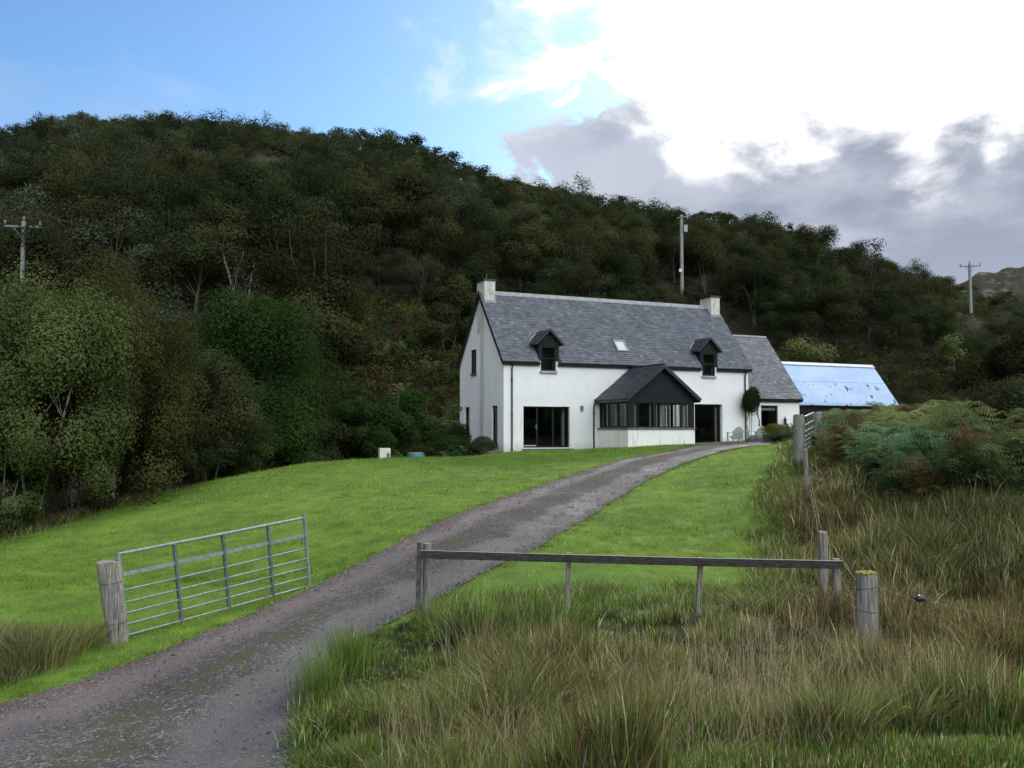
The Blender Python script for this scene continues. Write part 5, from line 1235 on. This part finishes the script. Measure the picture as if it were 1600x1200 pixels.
def adirondack(u, v, yaw, lab):
    b = toworld(u, v); e = empty('garden_chair', (b.x, b.y, h1(b.x, b.y)-.04), PHI+yaw, lab, 'chair', None)
    g = MB()
    for k in range(6): g.box(-.25, .25, -.28+k*.085, -.205+k*.085, .30-k*.022, .325-k*.022)
    g.build('seat', M['adir'], e)
    g = MB()
    for k in range(7):
        a_ = (k-3)*.055; hh_ = .72-.035*abs(k-3)**1.5; Mx = Matrix.Translation((0, .2, .17)) @ Matrix.Rotation(-.38, 4, 'X') @ Matrix.Rotation(a_, 4, 'Y'); g.box(-.036+(k-3)*.074*.9, .036+(k-3)*.074*.9, 0, .02, 0, hh_, M=Mx)
    g.build('backrest', M['adir'], e)
    for s in (-1, 1):
        g = MB(); g.box(s*.34-.06, s*.34+.06, -.34, .38, .50, .525); g.build('armrest', M['adir'], e)
        g = MB(); g.box(s*.30-.02, s*.30+.02, -.32, -.23, 0, .5); g.build('leg', M['adir'], e)
        g = MB(); g.box(s*.27-.015, s*.27+.015, .28, .36, 0, .5); g.build('leg', M['adir'], e)
adirondack(13.0, -.95, 2.9, 'left of two pale grey garden chairs, beside the open front door')
adirondack(14.35, -.95, 3.3, 'right of two pale grey garden chairs, below the climbing plant')
b = toworld(17.2, .0); g = MB(); g.tube([(0, 0, 0), (0, -.02, .06), (0, -.02, .2), (0, -.02, .26)], [.05, .09, .08, .03], 8); g.tube([(0, .16, .32), (0, -.02, .34), (0, -.02, .26)], .012, 5); g.blob((0, -.02, -.06), .1, 3, .4)
o_ = g.build('hanging_lantern', M['blackpaint']); o_.location = (b.x, b.y, HO.z+1.5); tag(o_, 'small black lantern bracketed on the wall right of the wing window', 'lantern')
# utility box, tank lid, stones
p = ground(600, 724); bx_ = Vector(P3(601, 38)); e = empty('utility_box', (bx_.x, bx_.y, h1(bx_.x, bx_.y)-.05), .35, 'small cream cabinet standing on the crest of the lawn left of the cottage', 'cabinet')
g = MB(); g.box(-.23, .23, -.18, .18, 0, .70); g.build('body', M['utility'], e, .01)
g = MB(); g.box(.06, .19, -.187, -.182, .1, .5); g.box(.1, .13, -.19, -.182, .32, .38); g.box(.1, .13, -.19, -.182, .12, .16); g.build('vent', M['galvdark'], e)
g = MB(); g.box(.25, .37, -.1, .05, .0, .25); g.build('side_box', M['whitepaint'], e)
bx_ = Vector(P3(650, 39.2)); e = empty('tank_lid', (bx_.x, bx_.y, h1(bx_.x, bx_.y)+.06), 0, 'low round teal septic tank cover sunk behind the lawn crest', 'tank cover')
g = MB(); g.tube([(0, 0, 0), (0, 0, .1), (0, 0, .16), (0, 0, .2), (0, 0, .3), (0, 0, .36)], [.64, .62, .5, .4, .38, .33], 28); g.build('cover', M['teal'], e)
g = MB(); g.tube([(0, 0, .36), (0, 0, .385)], [.35, .33], 28); g.build('rim', M['galv'], e)
def rock(px, Y, r, lab, seed, mt='rock', sq=(1, .8, .7), dz=0.):
    p = P3(px, Y); g = MB(); g.blob((0, 0, 0), r, seed, .35, 3, sq); o_ = g.build('stone', M[mt]); o_.location = (p[0], p[1], p[2]+r*.3+dz); tag(o_, lab, 'stone')
rock(681, 40.3, .2, 'grey stone at the lawn crest right of the teal tank cover', 3, 'stone')
rock(1000, 12.3, .07, 'pale stone in the grass below the middle of the rail', 5, 'stone', (.8, .7, 1.5))
rock(1010, 12.5, .13, 'dark stone just behind the pale stone below the rail', 6, 'rock', (1.1, .7, .7))
for k, px in enumerate((1182, 1194, 1206)): rock(px, 44.2-k*.3, .4, ('lowest dark boulder at the end of the drive beside the lawn', 'middle dark boulder of three at the end of the drive', 'dark boulder under the yellow-green shrub at the end of the drive')[k], 11+k, 'rock', (1, 1, .7))
# tumbled dark drystone wall on the slope, right edge
def ruin():
    p = P3(1530, 50); e = empty('drystone_wall', p, 0, 'tumbled dark drystone wall on the slope at the right edge', 'wall'); g = MB(); q = random.Random(6)
    for k in range(150):
        x = q.uniform(0, 4.5); r_ = q.uniform(.12, .26); g.blob((x, q.uniform(-.2, .2), q.uniform(0, 1.05)*(1-.08*abs(x-1.))), r_, k, .3, 1, (1.5, 1, .6))
    g.build('stones', M['rock'], e); 
    g = MB()
    for k in range(7): g.tube([(q.uniform(0, 1), q.uniform(-.3, .3), 1.1), (q.uniform(1, 4.4), q.uniform(-.3, .3), q.uniform(.9, 1.35))], .045, 5)
    g.build('fallen_branches', M['bark'], e)
ruin()
# loose gravel on the drive
def gravel():
    q = np.random.default_rng(3); n = 9000; i = q.integers(2, 190, n); i = (i*q.random(n)**.35).astype(int); s = q.random(n); s = np.where(q.random(n) < .5, np.clip(q.normal(.5, .09, n), 0, 1), s)
    P = dl[i]*(1-s)[:, None]+dr[i]*s[:, None]+q.normal(0, .06, (n, 2)); Z = H(P[:, 0], P[:, 1])+.045+.0008*P[:, 1]-.028
    r = q.uniform(.004, .012, n)*np.where(q.random(n) < .06, 2., 1.)*(1+.03*P[:, 1]); base = unit(np.array([(1, 0, -.2), (-.4, .9, 0), (-.5, -.8, .1), (.1, .1, .9), (.6, .5, .5)], float))
    V = P3_ = np.stack([P[:, 0], P[:, 1], Z+r*.5], -1)[:, None]+unit(base[None]+q.normal(0, .25, (n, 5, 3)))*r[:, None, None]
    T = (np.arange(n)[:, None, None]*5+np.array([[0, 1, 4], [1, 2, 3], [2, 0, 3], [0, 4, 3], [4, 1, 3], [0, 2, 1]])[None]).reshape(-1, 3)
    g_ = q.uniform(.03, .20, n); c = np.repeat(np.stack([g_*1.04, g_, g_*.98], -1), 5, 0); m, t = mat('gravel_stone'); pbr(t, attr(t), .9)
    tag(link('gravel', npmesh('gravel', V.reshape(-1, 3), None, T, col=c), m), 'loose grey gravel scattered on the drive', 'gravel', kind='stuff')
gravel()
# little yellow flowers in the foreground grass
for k, (px, py) in enumerate([(1416, 1152), (706, 1196)]):
    p = ground(px, py); e = empty('wild_flower', p, 0, ('single yellow flower in the short grass at the bottom right', 'small yellow flower in the grass at the bottom centre')[k], 'flower')
    g = MB(); g.tube([(0, 0, 0), (.01, 0, .2)], .0025, 4); g.build('stalk', M['moss'], e)
    g = MB()
    for j in range(6): a_ = j*math.pi/3; g.add([(.01, 0, .2), (.01+.02*math.cos(a_-.4), .02*math.sin(a_-.4), .21), (.01+.03*math.cos(a_), .03*math.sin(a_), .205), (.01+.02*math.cos(a_+.4), .02*math.sin(a_+.4), .21)], [(0, 1, 2, 3)])
    m, t = mat('yellow_petal'); pbr(t, (.75, .55, .03), .6); g.build('petals', m, e)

________________

• [PROBLEM REQUIREMENTS]
Reproduce every line exactly and omit all pictures.

• [EXERCISE RESPONSE]
The Blender Python script for this scene continues. Write part 5, from line 1235 on. This part finishes the script. Measure the picture as if it were 1600x1200 pixels.
def adirondack(u, v, yaw, lab):
    b = toworld(u, v); e = empty('garden_chair', (b.x, b.y, h1(b.x, b.y)-.04), PHI+yaw, lab, 'chair', None)
    g = MB()
    for k in range(6): g.box(-.25, .25, -.28+k*.085, -.205+k*.085, .30-k*.022, .325-k*.022)
    g.build('seat', M['adir'], e)
    g = MB()
    for k in range(7):
        a_ = (k-3)*.055; hh_ = .72-.035*abs(k-3)**1.5; Mx = Matrix.Translation((0, .2, .17)) @ Matrix.Rotation(-.38, 4, 'X') @ Matrix.Rotation(a_, 4, 'Y'); g.box(-.036+(k-3)*.074*.9, .036+(k-3)*.074*.9, 0, .02, 0, hh_, M=Mx)
    g.build('backrest', M['adir'], e)
    for s in (-1, 1):
        g = MB(); g.box(s*.34-.06, s*.34+.06, -.34, .38, .50, .525); g.build('armrest', M['adir'], e)
        g = MB(); g.box(s*.30-.02, s*.30+.02, -.32, -.23, 0, .5); g.build('leg', M['adir'], e)
        g = MB(); g.box(s*.27-.015, s*.27+.015, .28, .36, 0, .5); g.build('leg', M['adir'], e)
adirondack(13.0, -.95, 2.9, 'left of two pale grey garden chairs, beside the open front door')
adirondack(14.35, -.95, 3.3, 'right of two pale grey garden chairs, below the climbing plant')
b = toworld(17.2, .0); g = MB(); g.tube([(0, 0, 0), (0, -.02, .06), (0, -.02, .2), (0, -.02, .26)], [.05, .09, .08, .03], 8); g.tube([(0, .16, .32), (0, -.02, .34), (0, -.02, .26)], .012, 5); g.blob((0, -.02, -.06), .1, 3, .4)
o_ = g.build('hanging_lantern', M['blackpaint']); o_.location = (b.x, b.y, HO.z+1.5); tag(o_, 'small black lantern bracketed on the wall right of the wing window', 'lantern')
# utility box, tank lid, stones
p = ground(600, 724); bx_ = Vector(P3(601, 38)); e = empty('utility_box', (bx_.x, bx_.y, h1(bx_.x, bx_.y)-.05), .35, 'small cream cabinet standing on the crest of the lawn left of the cottage', 'cabinet')
g = MB(); g.box(-.23, .23, -.18, .18, 0, .70); g.build('body', M['utility'], e, .01)
g = MB(); g.box(.06, .19, -.187, -.182, .1, .5); g.box(.1, .13, -.19, -.182, .32, .38); g.box(.1, .13, -.19, -.182, .12, .16); g.build('vent', M['galvdark'], e)
g = MB(); g.box(.25, .37, -.1, .05, .0, .25); g.build('side_box', M['whitepaint'], e)
bx_ = Vector(P3(650, 39.2)); e = empty('tank_lid', (bx_.x, bx_.y, h1(bx_.x, bx_.y)+.06), 0, 'low round teal septic tank cover sunk behind the lawn crest', 'tank cover')
g = MB(); g.tube([(0, 0, 0), (0, 0, .1), (0, 0, .16), (0, 0, .2), (0, 0, .3), (0, 0, .36)], [.64, .62, .5, .4, .38, .33], 28); g.build('cover', M['teal'], e)
g = MB(); g.tube([(0, 0, .36), (0, 0, .385)], [.35, .33], 28); g.build('rim', M['galv'], e)
def rock(px, Y, r, lab, seed, mt='rock', sq=(1, .8, .7), dz=0.):
    p = P3(px, Y); g = MB(); g.blob((0, 0, 0), r, seed, .35, 3, sq); o_ = g.build('stone', M[mt]); o_.location = (p[0], p[1], p[2]+r*.3+dz); tag(o_, lab, 'stone')
rock(681, 40.3, .2, 'grey stone at the lawn crest right of the teal tank cover', 3, 'stone')
rock(1000, 12.3, .07, 'pale stone in the grass below the middle of the rail', 5, 'stone', (.8, .7, 1.5))
rock(1010, 12.5, .13, 'dark stone just behind the pale stone below the rail', 6, 'rock', (1.1, .7, .7))
for k, px in enumerate((1182, 1194, 1206)): rock(px, 44.2-k*.3, .4, ('lowest dark boulder at the end of the drive beside the lawn', 'middle dark boulder of three at the end of the drive', 'dark boulder under the yellow-green shrub at the end of the drive')[k], 11+k, 'rock', (1, 1, .7))
# tumbled dark drystone wall on the slope, right edge
def ruin():
    p = P3(1530, 50); e = empty('drystone_wall', p, 0, 'tumbled dark drystone wall on the slope at the right edge', 'wall'); g = MB(); q = random.Random(6)
    for k in range(150):
        x = q.uniform(0, 4.5); r_ = q.uniform(.12, .26); g.blob((x, q.uniform(-.2, .2), q.uniform(0, 1.05)*(1-.08*abs(x-1.))), r_, k, .3, 1, (1.5, 1, .6))
    g.build('stones', M['rock'], e); 
    g = MB()
    for k in range(7): g.tube([(q.uniform(0, 1), q.uniform(-.3, .3), 1.1), (q.uniform(1, 4.4), q.uniform(-.3, .3), q.uniform(.9, 1.35))], .045, 5)
    g.build('fallen_branches', M['bark'], e)
ruin()
# loose gravel on the drive
def gravel():
    q = np.random.default_rng(3); n = 9000; i = q.integers(2, 190, n); i = (i*q.random(n)**.35).astype(int); s = q.random(n); s = np.where(q.random(n) < .5, np.clip(q.normal(.5, .09, n), 0, 1), s)
    P = dl[i]*(1-s)[:, None]+dr[i]*s[:, None]+q.normal(0, .06, (n, 2)); Z = H(P[:, 0], P[:, 1])+.045+.0008*P[:, 1]-.028
    r = q.uniform(.004, .012, n)*np.where(q.random(n) < .06, 2., 1.)*(1+.03*P[:, 1]); base = unit(np.array([(1, 0, -.2), (-.4, .9, 0), (-.5, -.8, .1), (.1, .1, .9), (.6, .5, .5)], float))
    V = P3_ = np.stack([P[:, 0], P[:, 1], Z+r*.5], -1)[:, None]+unit(base[None]+q.normal(0, .25, (n, 5, 3)))*r[:, None, None]
    T = (np.arange(n)[:, None, None]*5+np.array([[0, 1, 4], [1, 2, 3], [2, 0, 3], [0, 4, 3], [4, 1, 3], [0, 2, 1]])[None]).reshape(-1, 3)
    g_ = q.uniform(.03, .20, n); c = np.repeat(np.stack([g_*1.04, g_, g_*.98], -1), 5, 0); m, t = mat('gravel_stone'); pbr(t, attr(t), .9)
    tag(link('gravel', npmesh('gravel', V.reshape(-1, 3), None, T, col=c), m), 'loose grey gravel scattered on the drive', 'gravel', kind='stuff')
gravel()
# little yellow flowers in the foreground grass
for k, (px, py) in enumerate([(1416, 1152), (706, 1196)]):
    p = ground(px, py); e = empty('wild_flower', p, 0, ('single yellow flower in the short grass at the bottom right', 'small yellow flower in the grass at the bottom centre')[k], 'flower')
    g = MB(); g.tube([(0, 0, 0), (.01, 0, .2)], .0025, 4); g.build('stalk', M['moss'], e)
    g = MB()
    for j in range(6): a_ = j*math.pi/3; g.add([(.01, 0, .2), (.01+.02*math.cos(a_-.4), .02*math.sin(a_-.4), .21), (.01+.03*math.cos(a_), .03*math.sin(a_), .205), (.01+.02*math.cos(a_+.4), .02*math.sin(a_+.4), .21)], [(0, 1, 2, 3)])
    m, t = mat('yellow_petal'); pbr(t, (.75, .55, .03), .6); g.build('petals', m, e)